Cuando llega la
semana santa, me vuelve el recuerdo de Gabriel y Galán. Las nuevas generaciones
han gozado, eso es indiscutible, de ventajas que los de mi quinta nunca
tuvimos. No es una de las menores el hecho de que los poemas de don José María
hayan quedado más o menos sepultados bajo profundas capas de olvido. En aquel
entonces, los dómines nos hacían analizar sintácticamente en clase estrofas de “Mi
vaquerillo”. Y todavía dábamos las gracias, porque si el profesor tenía un día
atravesado podía colocarnos algo de Quevedo, y aquello sí que era un palo. A
ver dónde encuentras el sujeto, el verbo y los complementos en un cuarteto como
este: «Mas no desotra parte en la ribera
dejaré la memoria en donde ardía, nadar sabe mi llama el agua fría y perder el
respeto a ley severa.» Un galimatías.
Mi padre decía que
Gabriel y Galán era mal poeta, y yo le creí a pies juntillas, pero una de sus
composiciones me produjo una gran impresión. Ocurría durante una procesión de
semana santa de pueblo, y un rapaz, en un rapto vandálico de justicia poética,
descabezaba de una pedrada al sayón que flagelaba a Jesús. Aquella gamberrada
inconcebible recibía toda clase de alabanzas y gorgoritos por parte del poeta: «Cuántas veces he llorado recordando la
grandeza de aquel hecho inusitado que una sublime nobleza inspiróle a un pecho
honrado.» Por recibir parabienes semejantes me veía yo capaz de volar la
cabezota de cartón, no ya de un sayón (fuera ello lo que fuere, en esa cuestión
mis ideas no estaban muy claras), sino incluso de un centurión romano con casco
y coraza.
Gabriel y Galán era
un muermo, conformes.

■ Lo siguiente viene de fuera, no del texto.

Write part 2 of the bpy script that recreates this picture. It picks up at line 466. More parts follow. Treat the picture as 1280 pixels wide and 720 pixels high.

Pero su novedoso punto de vista en relación con las
procesiones de semana santa en nuestra torturada geografía patria pondría un
punto de originalidad y de emoción a unos festejos que adolecen de una
monotonía previsible, por culpa de una rutina secular que ya va quedando
desfasada en nuestra trepidante sociedad de consumo.